Reconozco, al final, que la culpa es mía, por querer obtener algo preciso que nunca prometieron las meditaciones y esa angustia me lleva a pensar que no todos los géneros literarios admiten la digresión como uno de sus elementos fundamentales. Reitero: la reflexión (parte esencial del ensayo) en buena medida propone un orden. Por eso la filosofía ha elegido esta forma literaria como de campo de pruebas para su desarrollo, pues al final lo que busca el filósofo es un plano de exposición para explicar una teoría, justificar un método y, finalmente, arribar a conclusiones.
Lo cierto es que, por otra parte, el ensayo filosófico no tiene una exigencia estética que cumplir, el ensayo literario sí, y vale decir que, si bien las meditaciones de Ortega incumplen la promesa que asumió el autor con el título, no faltan a su deber de belleza ni rompen con su intención reflexiva; el libro entrega un mosaico de pensamientos que sin lograr la cohesión se ajustan a una finalidad estética, por lo que habría que preguntarse si el problema con la obra fue el género que se eligió para abordarla o, de otro modo, pensar si la digresión está en el terreno de acción de otros estilos literarios y no en el ensayo.
La poesía es una forma literaria que toma la belleza en estado crudo, natural, para transformarla y convertir su sustancia en belleza dosificada, sometida a reglas, pero libre, a pesar de todo, para retratar el misterio, consignar lo inasible y deletrear el prodigio al mudar de la palabra simple y llana al canto.
El ensayo es la forma literaria que se ha utilizado para exponer una idea, ilustrar un concepto o explicar una visión del mundo. En ambos campos, entonces, la digresión podría observarse como una anomalía, porque la digresión pretende retratar el desorden de la vida, lo inestable de la realidad, lo largo y dificultoso que es contar la historia del mundo y, en ese intento, hacer la instantánea –o más aún– el álbum fotográfico que ilustra el transcurso de la vida singular y siempre compleja de una persona. Tal vez por eso la novela sea el terreno más propicio para la digresión.
Con la novela se intenta encontrar una explicación a las diversas cosas de la existencia, más no una conclusión, y se elige el relato de una historia para lograrlo. Las personas, el mundo, estamos formados de pequeños detalles, de diminutas circunstancias inevitables que nos diferencian de los demás y distinguen una historia de la otra. La novela intenta, únicamente, trazar el camino de la búsqueda de la verdad, pero, acaso, no llegar a una conclusión definitiva sobre ella, sino dejar todas las posibilidades abiertas, tal vez para que el lector haga su trabajo de interpretar la realidad y vivir la vida.

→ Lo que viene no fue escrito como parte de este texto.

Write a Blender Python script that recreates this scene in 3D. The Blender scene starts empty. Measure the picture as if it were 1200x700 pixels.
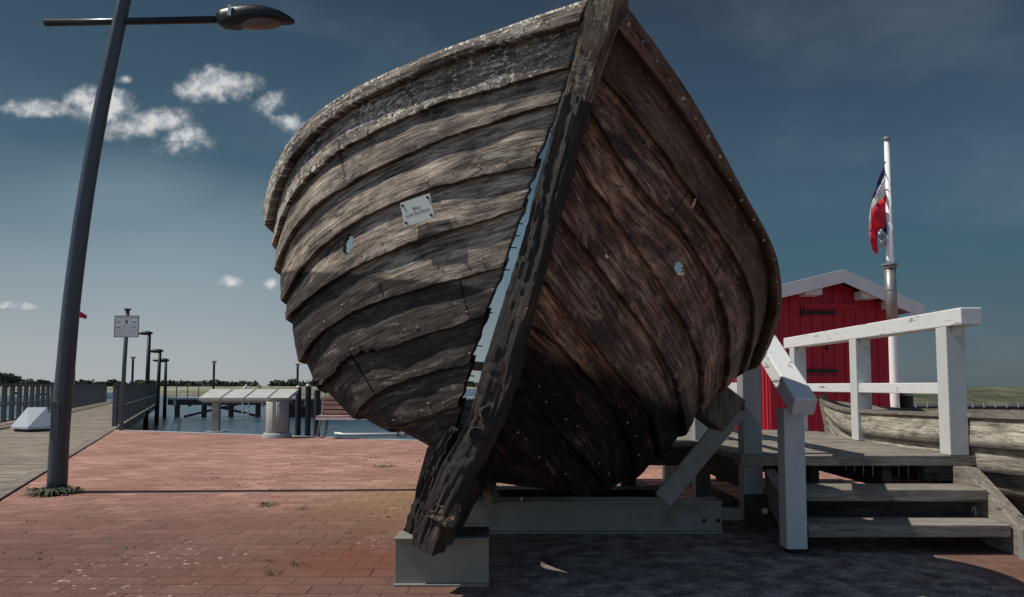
import bpy, bmesh, math, random
from mathutils import Vector, Matrix, noise
R = math.radians
random.seed(7)
S = bpy.context.scene
COL = S.collection

# ------------------------------------------------------------------ camera, sky, sun, exposure
F = 900.0; PITCH = math.atan(62 / F); OAY = 350 + 40          # optical axis row in the 1200x700 photograph
cam = bpy.data.cameras.new('camera'); camo = bpy.data.objects.new('camera', cam); COL.objects.link(camo)
camo.location = (0, 0, 1.0); camo.rotation_euler = (R(90) + PITCH, 0, 0)
cam.sensor_width = 36; cam.lens = F / 1200 * 36; cam.shift_y = 40 / 1200
cam.clip_start = .05; cam.clip_end = 20000
S.camera = camo
cth, sth = math.cos(PITCH), math.sin(PITCH)

def W(px, py, d):
    u = (px - 600) / F; v = -(py - OAY) / F
    y = cth - v * sth; z = sth + v * cth
    k = d / y
    return Vector((u * k, d, 1.0 + z * k))

def Gd(px, py, z=0.0):
    u = (px - 600) / F; v = -(py - OAY) / F
    y = cth - v * sth; zz = sth + v * cth
    k = (z - 1.0) / zz
    return Vector((u * k, y * k, z))

SUN_EL, SUN_AZ = 54.0, 3.0      # light travels towards +x and a little towards +y
S.view_settings.view_transform = 'Standard'; S.view_settings.look = 'None'
S.view_settings.gamma = 1; S.view_settings.exposure = 0; S.view_settings.use_curve_mapping = False
sl = bpy.data.lights.new('sun', 'SUN'); sl.energy = 4.2; sl.angle = R(.5); sl.color = (1, .93, .84)
so = bpy.data.objects.new('sun', sl); COL.objects.link(so)
sdir = Vector((math.cos(R(SUN_AZ)) * math.cos(R(SUN_EL)), math.sin(R(SUN_AZ)) * math.cos(R(SUN_EL)), -math.sin(R(SUN_EL))))
so.rotation_euler = sdir.to_track_quat('-Z', 'Y').to_euler(); so.location = (-20, -2, 30)

def lin(c):
    return tuple(((x / 255) / 12.92 if x <= 10 else (((x / 255) + .055) / 1.055) ** 2.4) for x in c) + (1,)

class NT:
    def __init__(s, tree): s.t = tree; s.n = tree.nodes; s.l = tree.links
    def N(s, typ, **kw):
        n = s.n.new(typ)
        for k, v in kw.items():
            if k == 'i':
                for a, b in v.items():
                    if hasattr(b, 'is_linked') or isinstance(b, bpy.types.NodeSocket): s.l.new(b, n.inputs[a])
                    else: n.inputs[a].default_value = b
            else: setattr(n, k, v)
        return n
    def M(s, op, a, b=0.0, c=None, clamp=False):
        n = s.n.new('ShaderNodeMath'); n.operation = op; n.use_clamp = clamp
        for i, v in enumerate([a, b] + ([c] if c is not None else [])):
            if isinstance(v, bpy.types.NodeSocket): s.l.new(v, n.inputs[i])
            else: n.inputs[i].default_value = v
        return n.outputs[0]
    def mix(s, f, a, b, blend='MIX'):
        n = s.n.new('ShaderNodeMix'); n.data_type = 'RGBA'; n.blend_type = blend
        for i, v in ((0, f), (6, a), (7, b)):
            if isinstance(v, bpy.types.NodeSocket): s.l.new(v, n.inputs[i])
            else: n.inputs[i].default_value = v if i == 0 or len(v) == 4 else tuple(v) + (1,)
        return n.outputs[2]
    def ramp(s, f, stops, interp='LINEAR'):
        n = s.n.new('ShaderNodeValToRGB'); n.color_ramp.interpolation = interp
        e = n.color_ramp.elements
        while len(e) < len(stops): e.new(.5)
        for el, (p, c) in zip(e, stops):
            el.position = p; el.color = c if len(c) == 4 else tuple(c) + (1,)
        s.l.new(f, n.inputs[0]); return n.outputs[0]
    def step(s, f, a, b):
        n = s.n.new('ShaderNodeMapRange'); n.interpolation_type = 'SMOOTHSTEP'
        s.l.new(f, n.inputs[0]); n.inputs[1].default_value = a; n.inputs[2].default_value = b
        return n.outputs[0]
    def noise(s, vec, scale, detail=4, rough=.55, dist=0):
        n = s.N('ShaderNodeTexNoise', i={'Scale': scale, 'Detail': detail, 'Roughness': rough, 'Distortion': dist})
        if vec is not None: s.l.new(vec, n.inputs['Vector'])
        return n.outputs[0]
    def maps(s, vec, sc, loc=(0, 0, 0), rot=(0, 0, 0)):
        n = s.N('ShaderNodeMapping', i={'Scale': sc, 'Location': loc, 'Rotation': rot}); s.l.new(vec, n.inputs['Vector'])
        return n.outputs[0]

world = bpy.data.worlds.new('World'); S.world = world; world.use_nodes = True
T = NT(world.node_tree); T.n.clear()
tc = T.N('ShaderNodeTexCoord'); D = tc.outputs['Generated']
sep = T.N('ShaderNodeSeparateXYZ'); T.l.new(D, sep.inputs[0])
sx, sy, sz = sep.outputs
yy = T.M('MAXIMUM', sy, .02)
u = T.M('DIVIDE', sx, yy); v = T.M('DIVIDE', sz, yy)
sky = T.N('ShaderNodeTexSky'); sky.sky_type = 'NISHITA'; sky.sun_disc = False
sky.sun_elevation = R(SUN_EL); sky.sun_rotation = R(270 - SUN_AZ); sky.altitude = 0; sky.air_density = 1; sky.dust_density = .6; sky.ozone_density = 2
# graded sky: dark teal above, pale towards the western horizon (colours are the sky's own)
el = T.M('ARCSINE', sz)
el01 = T.M('DIVIDE', el, R(60), clamp=True)
Lc = T.ramp(el01, [(0, lin((168, 174, 177))), (.045, lin((160, 168, 173))), (.11, lin((138, 152, 160))), (.18, lin((104, 127, 139))), (.26, lin((64, 92, 107))), (.35, lin((54, 80, 96))), (.46, lin((46, 66, 82))), (1, lin((38, 52, 68)))])
Rc = T.ramp(el01, [(0, lin((80, 94, 102))), (.05, lin((70, 90, 101))), (.14, lin((60, 90, 104))), (.22, lin((60, 88, 104))), (.33, lin((52, 72, 90))), (.46, lin((44, 57, 72))), (1, lin((38, 48, 62)))])
az = T.step(u, -.45, .35)
graded = T.mix(az, Lc, Rc)
big = T.noise(T.maps(D, (2, 2, 5)), 1.6, 4, .6)
graded = T.mix(T.M('MULTIPLY', T.step(big, .45, .75), .12), graded, lin((150, 165, 175)))
def uv_of(px, py):
    p = W(px, py, 1); return p.x, p.z - 1
hz = None
for (cx, cy, a, b) in ((230, 300, 260, 120), (150, 230, 180, 70)):
    cu, cvv = uv_of(cx, cy); p = T.M('DIVIDE', T.M('SUBTRACT', u, cu), a / F); q = T.M('DIVIDE', T.M('SUBTRACT', v, cvv), b / F)
    e = T.M('SQRT', T.M('ADD', T.M('MULTIPLY', p, p), T.M('MULTIPLY', q, q))); f = T.M('SUBTRACT', 1.0, T.step(e, 0, 1)); hz = f if hz is None else T.M('MAXIMUM', hz, f)
graded = T.mix(T.M('MULTIPLY', hz, T.M('ADD', .12, T.M('MULTIPLY', big, .35))), graded, lin((150, 170, 180)))
# behind the viewer the sky is set brighter to lift the fill light: plain Nishita
nish = T.N('ShaderNodeVectorMath', operation='SCALE', i={0: sky.outputs[0], 'Scale': .09}).outputs[0]
front = T.step(sy, -.35, .12)
base = T.mix(T.M('MULTIPLY', front, .93), nish, graded)
# clouds: ellipses in direction space broken by noise
cv = T.N('ShaderNodeCombineXYZ', i={0: u, 1: v, 2: 0.0}).outputs[0]
n1 = T.noise(cv, 16, 8, .62, .4); n2 = T.noise(cv, 55, 6, .6)
val = None
for (cx, cy, a, b, rot, wgt) in [(50, 127, 48, 13, 3, 1), (115, 126, 48, 20, -5, 1), (185, 145, 58, 19, -9, 1), (212, 158, 30, 12, -5, 1), (98, 118, 30, 16, 0, 1),
                           (250, 102, 47, 22, -6, 1), (320, 121, 20, 12, -20, .8), (345, 146, 27, 12, 15, .85), (272, 331, 22, 8, 8, .9), (318, 332, 12, 8, 0, .85),
                           (8, 359, 28, 5, 0, .8), (147, 94, 9, 5, 0, .7), (205, 172, 40, 14, -8, .55)]:
    cu, cvv = uv_of(cx, cy); r = R(-rot); cr, sr = math.cos(r), math.sin(r)
    du = T.M('SUBTRACT', u, cu); dv = T.M('SUBTRACT', v, cvv)
    p = T.M('DIVIDE', T.M('ADD', T.M('MULTIPLY', du, cr), T.M('MULTIPLY', dv, sr)), a / F)
    q = T.M('DIVIDE', T.M('SUBTRACT', T.M('MULTIPLY', dv, cr), T.M('MULTIPLY', du, sr)), b / F)
    e = T.M('SQRT', T.M('ADD', T.M('MULTIPLY', p, p), T.M('MULTIPLY', q, q)))
    f = T.M('MULTIPLY', T.M('SUBTRACT', 1.25, e), wgt)
    val = f if val is None else T.M('MAXIMUM', val, f)
dens = T.M('ADD', T.M('MAXIMUM', val, -1.0), T.M('ADD', T.M('MULTIPLY', T.M('SUBTRACT', n1, .5), 2.3), T.M('MULTIPLY', T.M('SUBTRACT', n2, .5), .9)))
cm = T.M('MULTIPLY', T.M('POWER', T.step(dens, .02, 1.1), 1.2), T.M('GREATER_THAN', sy, .1))
cm = T.M('MULTIPLY', cm, T.step(val, -.3, .1))
ccol = T.mix(T.step(n2, .35, .6), lin((168, 174, 182)), lin((218, 217, 217)))
final = T.mix(T.M('MULTIPLY', cm, .92), base, ccol)
bg = T.N('ShaderNodeBackground', i={'Color': final, 'Strength': 1.0})
ow = T.N('ShaderNodeOutputWorld'); T.l.new(bg.outputs[0], ow.inputs[0])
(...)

La vida es discontinua y errática. La realidad de una persona involucra la realidad de otras. Una historia se parte en muchas más. El desorden es la esencia de la novela, la digresión el camino para que el caos llegue a un plano donde la explicación de las circunstancias sea posible y no una barrera para observar el horizonte. En ese escenario de libertad, el novelista dirige la mirada al bosque, a la tierra, al firmamento o al detalle de las hojas y los frutos. Nadie puede reconocer el sabor delicioso de una manzana si no cede a la tentación de morder la fruta envenenada, y para ello debe, antes, observar con codicia ese objeto del deseo.